In each of Exercises 11.122-11.127, we have given the numbers of successes and the sample sizes for simple random samples for independent random samples from two populations. In each case,

a. use the rwo-proportions plus-four $z$-interval procedure to find the required confidence interval for the difference between the two population proportions.

b. compare your result with the corresponding confidence interval found in parts (d) of Exercises 11.100-11.105, if finding such a confidence interval was appropriate.

$x_1=14,n_1=20,x_2=8,n_2=20;90\mathrm{\%}$confidence interval

Short answer

1. For the difference between the two-population proportion, the appropriate confidence interval is $0.032$ to$0.508$
2. The results are in line with the stated exercise outcomes, with a $90\%$confidence level.

Step-by-step solution

Part (a) Step 1: Given Information

Given in the question that, $x_1=14,n_1=20,x_2=8,n_2=20;90\mathrm{\%}$confidence interval.

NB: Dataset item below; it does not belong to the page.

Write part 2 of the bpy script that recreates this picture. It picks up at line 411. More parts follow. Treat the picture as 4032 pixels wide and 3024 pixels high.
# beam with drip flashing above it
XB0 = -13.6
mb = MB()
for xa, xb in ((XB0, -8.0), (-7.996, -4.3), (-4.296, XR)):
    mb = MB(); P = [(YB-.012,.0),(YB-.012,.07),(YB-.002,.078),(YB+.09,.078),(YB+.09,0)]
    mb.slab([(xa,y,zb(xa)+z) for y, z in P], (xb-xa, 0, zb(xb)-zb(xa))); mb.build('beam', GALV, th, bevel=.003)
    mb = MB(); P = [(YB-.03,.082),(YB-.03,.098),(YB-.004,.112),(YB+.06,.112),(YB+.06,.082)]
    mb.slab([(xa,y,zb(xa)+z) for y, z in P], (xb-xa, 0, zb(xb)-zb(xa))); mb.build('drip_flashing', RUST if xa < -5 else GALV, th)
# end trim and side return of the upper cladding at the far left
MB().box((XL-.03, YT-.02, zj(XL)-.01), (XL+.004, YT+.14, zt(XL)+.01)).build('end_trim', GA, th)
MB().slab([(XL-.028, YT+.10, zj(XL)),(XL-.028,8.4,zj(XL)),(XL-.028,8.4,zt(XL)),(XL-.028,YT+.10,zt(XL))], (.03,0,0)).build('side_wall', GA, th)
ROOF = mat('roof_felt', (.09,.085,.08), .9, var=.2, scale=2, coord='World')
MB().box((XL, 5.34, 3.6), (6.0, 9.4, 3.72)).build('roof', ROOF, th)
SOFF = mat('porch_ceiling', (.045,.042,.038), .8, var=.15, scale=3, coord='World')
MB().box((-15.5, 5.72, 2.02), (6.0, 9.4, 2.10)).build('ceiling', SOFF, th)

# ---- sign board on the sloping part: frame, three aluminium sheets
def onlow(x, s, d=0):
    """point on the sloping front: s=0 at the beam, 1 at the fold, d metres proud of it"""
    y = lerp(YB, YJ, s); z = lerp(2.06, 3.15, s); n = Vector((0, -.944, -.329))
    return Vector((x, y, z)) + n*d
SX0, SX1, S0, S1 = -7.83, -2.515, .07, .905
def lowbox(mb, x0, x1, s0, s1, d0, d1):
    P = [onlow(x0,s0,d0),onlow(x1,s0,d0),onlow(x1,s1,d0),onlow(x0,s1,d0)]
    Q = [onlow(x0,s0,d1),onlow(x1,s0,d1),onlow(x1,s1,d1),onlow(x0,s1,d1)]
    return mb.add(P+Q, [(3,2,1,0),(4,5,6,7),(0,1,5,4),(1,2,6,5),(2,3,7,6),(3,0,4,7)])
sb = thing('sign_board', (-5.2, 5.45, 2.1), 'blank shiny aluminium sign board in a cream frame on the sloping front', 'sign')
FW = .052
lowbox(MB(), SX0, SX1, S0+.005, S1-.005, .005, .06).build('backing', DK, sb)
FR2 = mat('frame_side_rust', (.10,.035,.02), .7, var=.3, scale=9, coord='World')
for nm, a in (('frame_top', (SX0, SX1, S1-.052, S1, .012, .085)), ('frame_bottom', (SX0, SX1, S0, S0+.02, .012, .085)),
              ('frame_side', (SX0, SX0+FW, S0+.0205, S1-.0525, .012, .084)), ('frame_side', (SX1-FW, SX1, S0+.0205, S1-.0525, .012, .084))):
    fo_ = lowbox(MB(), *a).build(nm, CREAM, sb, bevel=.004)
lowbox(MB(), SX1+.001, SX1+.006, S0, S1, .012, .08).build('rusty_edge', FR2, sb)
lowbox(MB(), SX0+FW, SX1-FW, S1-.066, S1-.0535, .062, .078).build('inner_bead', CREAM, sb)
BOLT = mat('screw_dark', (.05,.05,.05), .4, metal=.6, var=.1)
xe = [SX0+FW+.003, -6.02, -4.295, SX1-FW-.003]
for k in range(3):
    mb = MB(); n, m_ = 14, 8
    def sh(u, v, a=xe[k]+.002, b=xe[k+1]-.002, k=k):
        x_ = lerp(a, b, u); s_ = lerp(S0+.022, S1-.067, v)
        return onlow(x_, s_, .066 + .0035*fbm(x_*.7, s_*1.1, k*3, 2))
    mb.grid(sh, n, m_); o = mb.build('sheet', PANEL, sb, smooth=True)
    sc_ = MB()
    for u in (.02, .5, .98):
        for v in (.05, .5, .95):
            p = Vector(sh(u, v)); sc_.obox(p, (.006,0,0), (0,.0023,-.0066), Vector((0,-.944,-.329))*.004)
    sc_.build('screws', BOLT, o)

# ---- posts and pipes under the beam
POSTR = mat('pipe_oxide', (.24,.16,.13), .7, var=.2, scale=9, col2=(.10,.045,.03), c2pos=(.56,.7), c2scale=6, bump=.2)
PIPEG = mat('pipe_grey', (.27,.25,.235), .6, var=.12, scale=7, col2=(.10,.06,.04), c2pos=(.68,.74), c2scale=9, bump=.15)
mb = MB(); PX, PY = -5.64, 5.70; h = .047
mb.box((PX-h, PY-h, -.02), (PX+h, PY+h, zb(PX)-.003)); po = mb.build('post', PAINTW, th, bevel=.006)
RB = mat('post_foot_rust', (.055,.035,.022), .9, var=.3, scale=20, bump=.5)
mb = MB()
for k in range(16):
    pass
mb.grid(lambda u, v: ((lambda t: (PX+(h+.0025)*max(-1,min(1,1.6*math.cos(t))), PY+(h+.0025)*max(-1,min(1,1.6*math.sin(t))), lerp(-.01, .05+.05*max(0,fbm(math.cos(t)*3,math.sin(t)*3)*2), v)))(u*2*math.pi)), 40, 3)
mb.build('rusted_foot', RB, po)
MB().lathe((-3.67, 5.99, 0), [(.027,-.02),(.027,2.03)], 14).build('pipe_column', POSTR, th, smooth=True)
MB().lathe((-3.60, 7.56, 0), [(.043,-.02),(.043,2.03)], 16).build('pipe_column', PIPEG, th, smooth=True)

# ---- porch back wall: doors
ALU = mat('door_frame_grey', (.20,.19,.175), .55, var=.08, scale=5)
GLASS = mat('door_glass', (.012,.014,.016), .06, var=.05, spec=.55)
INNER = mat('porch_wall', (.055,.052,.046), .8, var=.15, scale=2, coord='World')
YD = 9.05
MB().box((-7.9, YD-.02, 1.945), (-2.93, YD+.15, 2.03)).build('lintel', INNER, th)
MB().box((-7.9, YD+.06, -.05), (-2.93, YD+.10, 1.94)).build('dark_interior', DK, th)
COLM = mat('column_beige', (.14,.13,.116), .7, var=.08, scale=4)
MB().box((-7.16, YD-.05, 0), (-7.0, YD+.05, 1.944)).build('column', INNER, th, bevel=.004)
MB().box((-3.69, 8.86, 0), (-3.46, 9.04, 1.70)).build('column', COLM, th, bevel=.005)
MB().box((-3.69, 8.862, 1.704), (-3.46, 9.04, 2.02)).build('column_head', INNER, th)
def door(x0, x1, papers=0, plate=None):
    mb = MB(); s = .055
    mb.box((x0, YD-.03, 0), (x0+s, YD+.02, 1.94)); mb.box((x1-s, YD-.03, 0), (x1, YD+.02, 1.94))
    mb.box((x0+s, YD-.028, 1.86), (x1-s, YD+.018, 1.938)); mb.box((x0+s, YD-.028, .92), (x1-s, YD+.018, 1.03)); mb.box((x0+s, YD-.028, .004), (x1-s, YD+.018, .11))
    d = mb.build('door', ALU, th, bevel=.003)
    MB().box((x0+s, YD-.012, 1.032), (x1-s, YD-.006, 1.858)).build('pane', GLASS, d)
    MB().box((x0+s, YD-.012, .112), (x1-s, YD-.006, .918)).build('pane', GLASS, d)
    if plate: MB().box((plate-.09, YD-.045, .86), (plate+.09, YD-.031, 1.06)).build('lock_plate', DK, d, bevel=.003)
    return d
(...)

We have to determine the needed confidence interval for the difference in the proportions of the two populations.

Part (a) Step 2: Explanation

Let's compute the value of ${\tilde{p}}_1$as follow:

$$\begin{gathered} {\tilde{p}}_1=\frac{x_1+1}{n_1+2} \\ =\frac{14+1}{20+2} \\ =0.68 \end{gathered}$$

Then determine the value of ${\tilde{p}}_2$:

$$\begin{gathered} {\tilde{p}}_2=\frac{x_2+1}{n_2+2} \\ =\frac{8+1}{20+2} \\ =0.41 \end{gathered}$$

Part (a) Step 3: Calculate the value of confidence interval

Let's find the value of $\alpha$first :

$$\begin{gathered} 90=100(1-\alpha ) \\ \alpha =0.1 \end{gathered}$$

We observed that the values of $z$at $\alpha /2$ from the table of $z$score is $1.645$

For the difference between the two-population proportion, the needed confidence interval is determined

$\left({\tilde{p}}_1-{\tilde{p}}_2\right)\pm z_{\alpha /2}\cdot \sqrt{\frac{{\tilde{p}}_1\left(1-{\tilde{p}}_1\right)}{n_1+2}+\frac{{\tilde{p}}_2\left(1-{\tilde{p}}_2\right)}{n_2+2}}=(0.68-0.41)\pm 1.645\times \sqrt{\frac{0.68(1-0.68)}{20+2}+\frac{0.41(1-0.41)}{20+2}}$

$$\begin{gathered} =0.27\pm 0.238 \\ =0.032\text{to}0.508 \end{gathered}$$

Part (b) Step 1: Given Information

To determine the needed confidence interval for the difference in the proportions of the two populations.

Part (b) Step 2: Explanation

Using the two-proportions plus-four $z$-interval approach, the needed confidence interval for the difference between the two-population proportion is $0.032$to $0.508$.